Opinion
December 14, 1945.
Appeal from Supreme Court, New York County, LEVY, J.
Thomas G. Prioleau for appellant appearing specially.
Hyman A. Hochman of counsel ( Albert W. Richman, attorney), for respondent.
The motion to vacate service of summons should have been granted.
The proof established that defendant, a foreign corporation, was not doing business in this State at the time of service. At most, it owned the stock of a subsidiary corporation which carried on business here.

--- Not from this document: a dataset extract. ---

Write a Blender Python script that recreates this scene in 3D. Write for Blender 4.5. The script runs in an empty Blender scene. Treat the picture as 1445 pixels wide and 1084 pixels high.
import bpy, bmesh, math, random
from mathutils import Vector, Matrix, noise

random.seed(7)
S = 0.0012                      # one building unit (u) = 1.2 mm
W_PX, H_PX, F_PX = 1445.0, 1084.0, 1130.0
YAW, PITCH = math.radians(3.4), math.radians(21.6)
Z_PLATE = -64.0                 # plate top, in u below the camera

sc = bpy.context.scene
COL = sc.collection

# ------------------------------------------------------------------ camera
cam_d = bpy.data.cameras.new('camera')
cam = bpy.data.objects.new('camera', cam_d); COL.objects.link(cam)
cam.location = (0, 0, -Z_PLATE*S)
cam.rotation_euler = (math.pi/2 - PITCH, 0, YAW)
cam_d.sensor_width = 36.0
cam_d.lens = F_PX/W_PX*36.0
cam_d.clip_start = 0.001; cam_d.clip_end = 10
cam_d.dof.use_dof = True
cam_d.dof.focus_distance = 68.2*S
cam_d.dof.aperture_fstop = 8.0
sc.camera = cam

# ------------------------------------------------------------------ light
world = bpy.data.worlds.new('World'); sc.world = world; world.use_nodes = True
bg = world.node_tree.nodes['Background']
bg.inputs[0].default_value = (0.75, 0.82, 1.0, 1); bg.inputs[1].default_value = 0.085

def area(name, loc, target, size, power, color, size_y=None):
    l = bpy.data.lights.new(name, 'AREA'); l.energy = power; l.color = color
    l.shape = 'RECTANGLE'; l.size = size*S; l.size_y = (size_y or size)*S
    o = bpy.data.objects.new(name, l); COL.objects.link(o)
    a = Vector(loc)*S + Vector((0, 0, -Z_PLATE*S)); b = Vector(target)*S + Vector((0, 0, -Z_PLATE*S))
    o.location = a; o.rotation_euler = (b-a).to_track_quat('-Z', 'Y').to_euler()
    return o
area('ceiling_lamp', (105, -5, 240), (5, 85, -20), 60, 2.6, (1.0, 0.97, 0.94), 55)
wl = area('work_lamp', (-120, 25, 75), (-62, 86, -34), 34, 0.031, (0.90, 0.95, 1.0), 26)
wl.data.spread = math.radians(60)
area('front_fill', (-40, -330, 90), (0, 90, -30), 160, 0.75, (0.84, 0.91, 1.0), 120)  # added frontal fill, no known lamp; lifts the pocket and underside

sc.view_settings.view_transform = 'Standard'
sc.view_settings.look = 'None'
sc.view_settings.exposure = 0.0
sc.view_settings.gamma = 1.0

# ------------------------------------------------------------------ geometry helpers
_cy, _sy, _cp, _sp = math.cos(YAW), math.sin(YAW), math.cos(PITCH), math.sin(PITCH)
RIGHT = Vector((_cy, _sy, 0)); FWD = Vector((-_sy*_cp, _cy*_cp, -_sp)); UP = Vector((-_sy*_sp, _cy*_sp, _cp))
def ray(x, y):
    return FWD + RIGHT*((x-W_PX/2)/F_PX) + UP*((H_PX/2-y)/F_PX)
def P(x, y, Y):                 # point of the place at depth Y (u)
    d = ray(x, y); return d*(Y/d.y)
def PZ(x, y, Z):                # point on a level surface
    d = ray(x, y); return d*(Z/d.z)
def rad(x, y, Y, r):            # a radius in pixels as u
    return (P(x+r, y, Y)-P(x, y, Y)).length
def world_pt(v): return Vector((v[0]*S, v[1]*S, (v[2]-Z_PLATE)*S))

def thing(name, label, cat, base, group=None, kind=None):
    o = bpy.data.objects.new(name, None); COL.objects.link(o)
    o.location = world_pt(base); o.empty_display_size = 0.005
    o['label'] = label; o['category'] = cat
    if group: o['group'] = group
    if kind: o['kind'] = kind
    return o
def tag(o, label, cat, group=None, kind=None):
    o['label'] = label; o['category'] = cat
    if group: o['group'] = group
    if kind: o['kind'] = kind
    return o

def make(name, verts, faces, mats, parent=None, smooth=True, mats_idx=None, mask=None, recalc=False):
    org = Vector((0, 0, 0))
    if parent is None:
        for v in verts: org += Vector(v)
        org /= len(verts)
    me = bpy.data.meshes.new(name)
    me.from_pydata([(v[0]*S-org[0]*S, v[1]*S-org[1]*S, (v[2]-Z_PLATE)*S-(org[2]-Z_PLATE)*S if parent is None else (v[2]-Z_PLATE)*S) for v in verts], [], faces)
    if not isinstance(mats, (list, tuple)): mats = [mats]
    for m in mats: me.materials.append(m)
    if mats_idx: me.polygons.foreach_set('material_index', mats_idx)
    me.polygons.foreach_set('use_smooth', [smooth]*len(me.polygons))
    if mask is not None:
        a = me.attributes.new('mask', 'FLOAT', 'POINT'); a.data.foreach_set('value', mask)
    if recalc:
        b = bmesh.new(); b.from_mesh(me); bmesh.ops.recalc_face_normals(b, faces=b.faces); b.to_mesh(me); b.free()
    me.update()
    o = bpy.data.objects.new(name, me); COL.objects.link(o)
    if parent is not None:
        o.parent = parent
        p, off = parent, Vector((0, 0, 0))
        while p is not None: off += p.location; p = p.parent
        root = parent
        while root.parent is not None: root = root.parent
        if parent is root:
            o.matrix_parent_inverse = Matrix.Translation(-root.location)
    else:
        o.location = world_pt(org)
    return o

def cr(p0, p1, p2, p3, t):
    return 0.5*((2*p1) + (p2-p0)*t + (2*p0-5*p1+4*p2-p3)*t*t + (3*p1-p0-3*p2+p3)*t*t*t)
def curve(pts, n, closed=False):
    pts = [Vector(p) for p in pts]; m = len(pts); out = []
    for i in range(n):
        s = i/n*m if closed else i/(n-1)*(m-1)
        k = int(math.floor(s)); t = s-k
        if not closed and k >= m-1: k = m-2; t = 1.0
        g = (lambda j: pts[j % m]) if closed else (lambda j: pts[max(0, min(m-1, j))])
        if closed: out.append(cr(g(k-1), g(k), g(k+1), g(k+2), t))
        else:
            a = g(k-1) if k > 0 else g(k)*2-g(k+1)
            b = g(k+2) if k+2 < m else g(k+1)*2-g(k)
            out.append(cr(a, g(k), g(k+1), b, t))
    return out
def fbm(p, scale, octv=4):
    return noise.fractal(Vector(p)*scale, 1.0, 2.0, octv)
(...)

Such stock ownership, without further activity, did not bring the parent company within the State in the sense of transacting its own business here ( People's Tobacco Co. v. Am. Tobacco Co., 246 U.S. 79; Cannon Mfg. Co. v. Cudahy Co., 267 U.S. 333; Compania Mexicana v. Compania Metropolitana, 250 N.Y. 203; Yeckes-Eichenbaum, Inc., v. McCarthy, 290 N.Y. 437).
This case is unlike those relied on by plaintiff, where the foreign corporation operated within the State but claimed that it did so as agent of a domestic corporation ( Atlantic Greyhound Lines v. Metz, 70 F.2d 166), or where the subsidiary was a mere name or device to give the appearance of transacting business which in fact was being carried on by the parent company. (See Mas v. Orange-Crush Co., 99 F.2d 675.)

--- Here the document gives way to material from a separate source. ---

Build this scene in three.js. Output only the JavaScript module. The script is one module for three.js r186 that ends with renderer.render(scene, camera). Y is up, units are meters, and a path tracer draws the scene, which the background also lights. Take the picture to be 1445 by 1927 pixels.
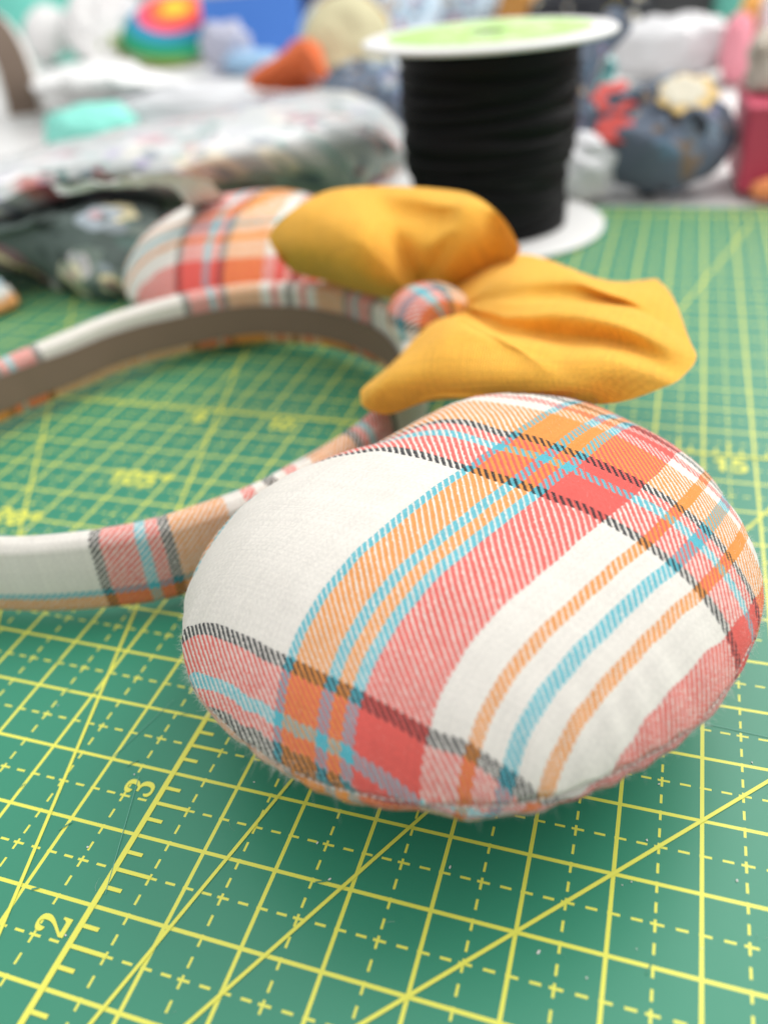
import * as THREE from 'three';
import { mergeGeometries, mergeVertices } from 'three/addons/utils/BufferGeometryUtils.js';
import { RoundedBoxGeometry } from 'three/addons/geometries/RoundedBoxGeometry.js';
import { FontLoader } from 'three/addons/loaders/FontLoader.js';
import { TextGeometry } from 'three/addons/geometries/TextGeometry.js';
import { ImprovedNoise } from 'three/addons/math/ImprovedNoise.js';
import { RectAreaLightUniformsLib } from 'three/addons/lights/RectAreaLightUniformsLib.js';

// ---------------------------------------------------------------- camera, light, exposure
const scene = new THREE.Scene();
const camera = new THREE.PerspectiveCamera(63.4013, 767 / 1024, 0.01, 20);
camera.position.set(0.0727206, 0.12030804, -0.00019926);
{
  const fwd = new THREE.Vector3(-0.28469148, -0.57467974, -0.76726394);
  const right = new THREE.Vector3(0.95199599, -0.07556641, -0.29663672);
  const up = new THREE.Vector3().crossVectors(right, fwd).normalize();
  camera.quaternion.setFromRotationMatrix(new THREE.Matrix4().makeBasis(right, up, fwd.clone().negate()));
}
camera.focus = 0.136;
camera.userData.fStop = 8.4;

const renderer = new THREE.WebGLRenderer({ antialias: true });
renderer.setSize(767, 1024);
renderer.toneMapping = THREE.LinearToneMapping;
renderer.toneMappingExposure = 0.98;
renderer.shadowMap.enabled = true;
RectAreaLightUniformsLib.init();

// even ambient standing in for soft light from the unseen room
scene.background = new THREE.Color().setRGB(0.60, 0.602, 0.605);
// unseen large window, out of view behind right, placed to light ear and mat
const unseenWindowLight = new THREE.RectAreaLight(new THREE.Color().setRGB(1.0, 0.985, 0.96), 6.2, 1.3, 1.0);
unseenWindowLight.position.set(0.75, 1.05, -1.15);
unseenWindowLight.lookAt(0.0, 0.0, -0.25);
scene.add(unseenWindowLight);
// unseen overhead panel, out of view, placed to brighten the ear and the mat
const unseenOverheadLight = new THREE.RectAreaLight(new THREE.Color().setRGB(1, 0.99, 0.975), 1.5, 2.4, 2.4);
unseenOverheadLight.position.set(0.1, 1.6, 0.15);
unseenOverheadLight.lookAt(0.1, 0, 0.15 - 0.001);
scene.add(unseenOverheadLight);

// ---------------------------------------------------------------- helpers
let seed = 20240611;
const rnd = () => { seed = (seed * 1664525 + 1013904223) >>> 0; return seed / 4294967296; };
const rr = (a, b) => a + (b - a) * rnd();
const noise = new ImprovedNoise();
const fbm = (x, y, z, o = 3) => { let s = 0, a = 1, f = 1; for (let i = 0; i < o; i++) { s += a * noise.noise(x * f, y * f, z * f); a *= 0.5; f *= 2.03; } return s; };
const V = (x, y, z) => new THREE.Vector3(x, y, z);
const clamp = (x, a, b) => Math.min(b, Math.max(a, x));
const smooth = (a, b, x) => { const t = clamp((x - a) / (b - a), 0, 1); return t * t * (3 - 2 * t); };
const used = {};
function numbered(name) { const n = used[name] = (used[name] ?? -1) + 1; return n ? name + '_' + String(n).padStart(3, '0') : name; }
function shadow(m) { m.castShadow = m.receiveShadow = true; return m; }
function tag(o, label, category, group) { o.userData.label = label; o.userData.category = category; if (group) o.userData.group = group; return o; }
function thing(name, label, category, p = [0, 0, 0], group) {
  const g = new THREE.Group(); g.name = numbered(name); g.position.set(...p); scene.add(g); return tag(g, label, category, group);
}
function part(name, geo, mat, parent, label) {            // geometry is given in world places; the part is hung under its thing
  const m = shadow(new THREE.Mesh(geo, mat)); m.name = name; if (label) m.userData.label = label;
  let off = V(0, 0, 0); for (let p = parent; p && p !== scene; p = p.parent) off.add(p.position);
  m.position.copy(off.negate()); parent.add(m); return m;
}
// a sheet of (nu+1) x (nv+1) points; f(u,v) -> Vector3, t(u,v) -> [s,t]
function sheet(nu, nv, f, t, flip = false) {
  const pos = [], uv = [], idx = [];
  for (let j = 0; j <= nv; j++) for (let i = 0; i <= nu; i++) {
    const u = i / nu, v = j / nv, p = f(u, v); pos.push(p.x, p.y, p.z); const q = t ? t(u, v, p) : [u, v]; uv.push(q[0], q[1]);
  }
  for (let j = 0; j < nv; j++) for (let i = 0; i < nu; i++) {
    const a = j * (nu + 1) + i, b = a + 1, c = a + nu + 1, d = c + 1;
    flip ? idx.push(a, c, b, b, c, d) : idx.push(a, b, c, b, d, c);
  }
  const g = new THREE.BufferGeometry();
  g.setAttribute('position', new THREE.Float32BufferAttribute(pos, 3)); g.setAttribute('uv', new THREE.Float32BufferAttribute(uv, 2)); g.setIndex(idx);
  g.computeVertexNormals(); return g;
}
// smooth normals across vertices that share a place (uv seams keep their uv)
function weldNormals(g) {
  const p = g.attributes.position, n = g.attributes.normal, map = new Map();
  const key = (i) => Math.round(p.getX(i) * 2e5) + '_' + Math.round(p.getY(i) * 2e5) + '_' + Math.round(p.getZ(i) * 2e5);
  for (let i = 0; i < p.count; i++) { const k = key(i), s = map.get(k) ?? [0, 0, 0]; s[0] += n.getX(i); s[1] += n.getY(i); s[2] += n.getZ(i); map.set(k, s); }
  for (let i = 0; i < p.count; i++) { const s = map.get(key(i)), l = Math.hypot(...s) || 1; n.setXYZ(i, s[0] / l, s[1] / l, s[2] / l); }
  return g;
}
const cr = (a, b, c, d, t) => 0.5 * (2 * b + (c - a) * t + (2 * a - 5 * b + 4 * c - d) * t * t + (3 * b - a - 3 * c + d) * t * t * t);
// a smooth surface through a net of points given in millimetres
function netSurface(net) {
  const R = net.length, K = net[0].length;
  const at = (i, j) => { // linear continuation beyond the border
    if (i < 0) return at(0, j).map((x, k) => 2 * x - at(1, j)[k]);
    if (i >= R) return at(R - 1, j).map((x, k) => 2 * x - at(R - 2, j)[k]);
    if (j < 0) return at(i, 0).map((x, k) => 2 * x - at(i, 1)[k]);
    if (j >= K) return at(i, K - 1).map((x, k) => 2 * x - at(i, K - 2)[k]);
    return net[i][j];
  };
  return (u, v) => {
    const x = u * (R - 1), y = v * (K - 1), i = Math.min(R - 2, Math.floor(x)), j = Math.min(K - 2, Math.floor(y)), tx = x - i, ty = y - j;
    const o = [0, 0, 0];
    for (let k = 0; k < 3; k++) {
      const r = [-1, 0, 1, 2].map((a) => cr(at(i + a, j - 1)[k], at(i + a, j)[k], at(i + a, j + 1)[k], at(i + a, j + 2)[k], ty));
      o[k] = cr(...r, tx) / 1000;
    }
    return V(...o);
  };
}
// the same border, bulging to the other side
function underNet(net, share = 0.6) {
  const R = net.length - 1, K = net[0].length - 1;
  return net.map((row, i) => row.map((p, j) => p.map((x, k) => {
    const u = i / R, v = j / K;
    const c = (1 - u) * net[0][j][k] + u * net[R][j][k] + (1 - v) * net[i][0][k] + v * net[i][K][k]
      - (1 - u) * (1 - v) * net[0][0][k] - u * (1 - v) * net[R][0][k] - (1 - u) * v * net[0][K][k] - u * v * net[R][K][k];
    return c - share * (x - c);
  })));
}
const std = (o) => new THREE.MeshStandardMaterial({ roughness: 0.8, ...o });
const phys = (o) => new THREE.MeshPhysicalMaterial({ roughness: 0.8, ...o });
const lin = (r, g, b) => new THREE.Color().setRGB(r, g, b);
function dataTex(n, m, fill, srgb) {
  const d = new Uint8Array(n * m * 4), o = [0, 0, 0];
  for (let j = 0; j < m; j++) for (let i = 0; i < n; i++) { fill(i, j, o); const k = (j * n + i) * 4; d[k] = o[0]; d[k + 1] = o[1]; d[k + 2] = o[2]; d[k + 3] = 255; }
  const t = new THREE.DataTexture(d, n, m, THREE.RGBAFormat); t.magFilter = t.minFilter = THREE.LinearFilter; t.wrapS = t.wrapT = THREE.RepeatWrapping;
  if (srgb) t.colorSpace = THREE.SRGBColorSpace; t.needsUpdate = true; return t;
}
const toSRGB = (x) => Math.round(255 * (x <= 0.0031308 ? 12.92 * x : 1.055 * Math.pow(x, 1 / 2.4) - 0.055));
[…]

The order should be reversed, with $20 costs and disbursements, and the motion to confirm the report of the referee and to vacate the service granted.
MARTIN, P.J., TOWNLEY, DORE, COHN and CALLAHAN, JJ., concur.
Order unanimously reversed, with $20 costs and disbursements to the appellant, and the motion to confirm the report of the referee and to vacate the service granted.